Do you blame CCP, your ISP, or your electric company.
Me i would not blame anyone & sometimes nature is unpredictable.
I would of course blame my electric company (the one providing the infrastructure not the one selling the energy, if the two happen to be different) - because they know perfectly well that bad weather can happen and didn't build enough redundancy into their power grid to make it robust against this kind of failure.
Stuff happens but intelligent people take precautions and have failover systems in place in case anything goes wrong.
How do you think people get the 3-5 nine SLAs they keep touting as the gold standard in their rage posts? caertainly not by relying on good luck... servers have 2 power supplies (powered with electricity from two different energy companies), UPS's, 2x the necessary network cards, RAID setups for HDDs, hotplug so you can replace as much as many components on the running system as possible (try swapping a HD or a network card on a running home PC), your database servers are clusters with replication between them so if one goes down you can still get your information from one of the others, you have diesel generators in the backyard, off-site storage for backups and if you are really serious a second datacenter at least a few dozen kilometers away.
And all of this doesn't prevent anything software-side going wrong
"nature is unpredictable" is a heavily over-used excuse - nature is unpredictable in when stuff will happen but it is usually very predictable in what can/could happen.
With software it is much more difficult to get an idea what possibly could go wrong (and thus more difficult to ward against these scenarios) and I think in the light of the uniqueness & complexity of CCP's setup (remember practically all of the software your webhoster runs to support his service has been debugged on hundreds of thousands other machines with similar configurations before) 96% is pretty good.

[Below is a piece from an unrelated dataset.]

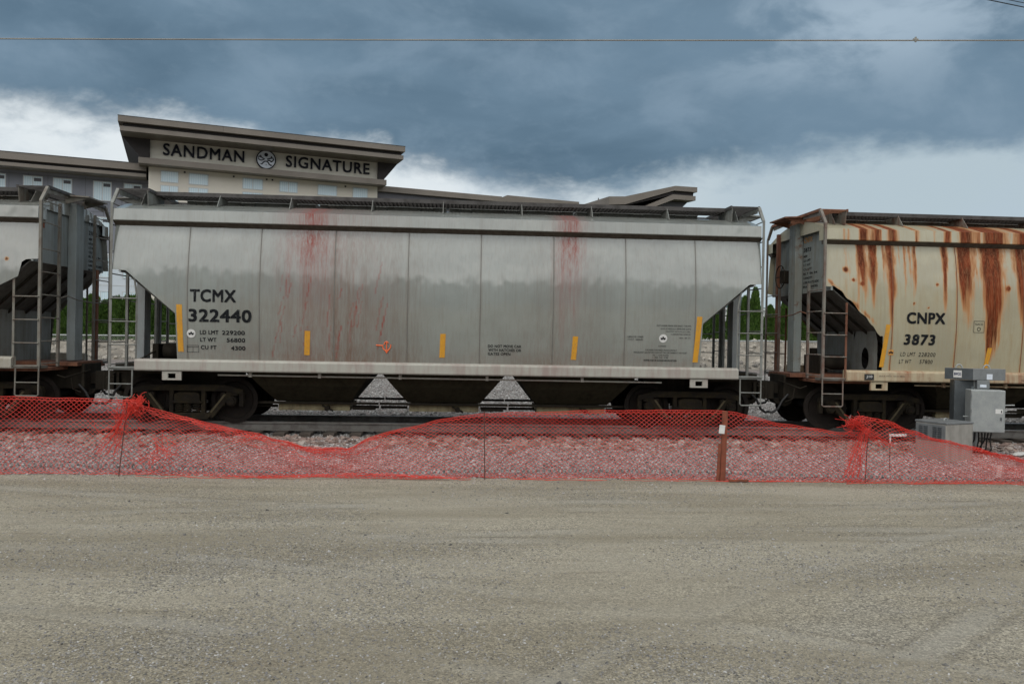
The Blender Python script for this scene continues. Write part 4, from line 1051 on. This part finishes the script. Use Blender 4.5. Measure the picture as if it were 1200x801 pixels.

But if my power would go down just because of bad weather I would get very, very angry at my power company (luckily I cannot remember that happening in the last 10-15 years).
edit: to give this post some kind of direction - I don't emorage when CCP needs a few hours to locate and fix some nasty software bug (because unit tests and fuzz testing can only take you so far); but I get a little angry when CCP tells us several times in a row that their MSSQL failover crashes every time they need it (some months back).
The first scenario has a "**** happens" quality and there's not much you can do (if you run the same software on your production and failsave systems); the second would make me angry because it would/should be preventable (and apparently someone had been planning for that kind of scenario but forgot to properly test the last few meters beforehand).
Pretty much spot on. 5 9s is extremely expensive to achieve. Extremely. I'd much rather have CCP spend the money I give them on more capacity etc. Its a game, not a system carrying launch codes.